Thursday, June 09, 2016



Good news and bad news on local government

The Government introduced a new Local Government Act 2002 Amendment Bill (No 2) today which makes various tweaks to the rules around local government mergers. The good news: all such merges will once again have to be approved by a referendum in the affected area. The referendum will still be decided by a simple majority, rather than having to have majority support in every affected area (so big councils can outvote and eat small ones if they have the support of their voters to do so), but its far better than the current situation, where a poll doesn't need to be held at all.

The bad news: the bill will allow for

the same local authority to act as a unitary authority (as both territorial authority and regional council) in one district and as regional council only in another district that has its own territorial authority

...and whose voters have no say in the composition of the new supercouncil.
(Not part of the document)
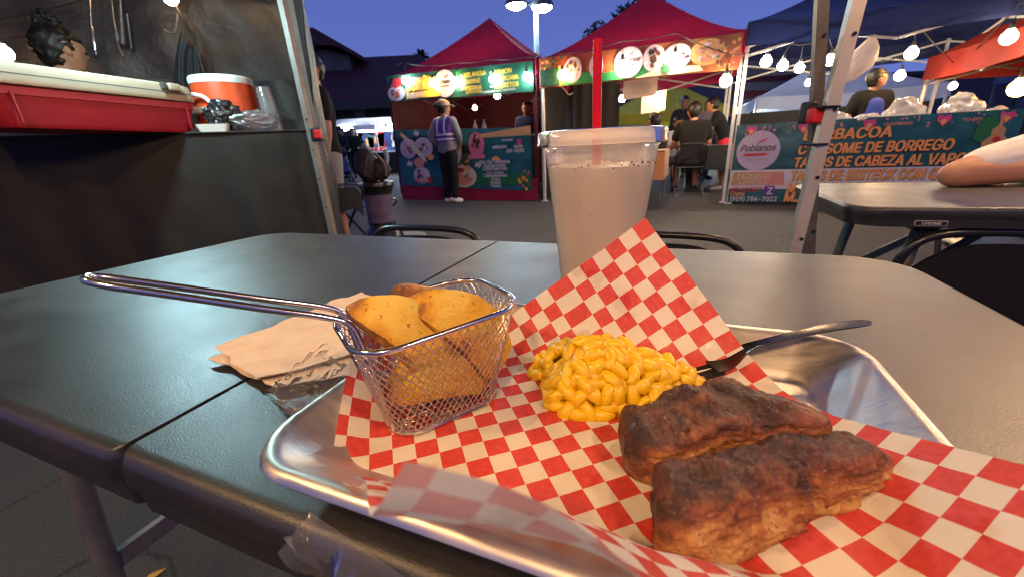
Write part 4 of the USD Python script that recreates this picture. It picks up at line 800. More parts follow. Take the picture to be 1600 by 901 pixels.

So its a way to remove decisions about air and water quality and make them the preserve of trusted voters, while cutting evrybody else out.

I'm wondering if this is National's endgame for ECan: Christchurch voters keep wanting clean water, so make Ashburton (or other dipshit rural) council the "regional" council and deprive those troublesome urban voters of any say over the issue. But because its a general provision, Christchurch voters could submit their own reorganisation proposal and get in first, then outvote the rest of the region to control all the water themselves! Either alternative would obviously be deeply undemocratic, but its what National is setting us up for.

The other bad news: National will be able to strap the chicken on reorganisations by being able to "specify expectations" to the Local Government Commission. Not on any particular proposal, of course - that would be too overt - but they could e.g. specify that it should approve all mergers, or refuse to allow urban areas control of water. The Local Government Commission also ultimately decides local body representation schemes, including electoral boundaries and the system used. So National could also require the Commission to push for at-large election and oppose shifts to STV, for example, or to grant greater electoral weight to rural areas, or to cap council sizes to reduce representation.

Overall, this bill is another attack on local body democracy, and the core of it needs to be opposed.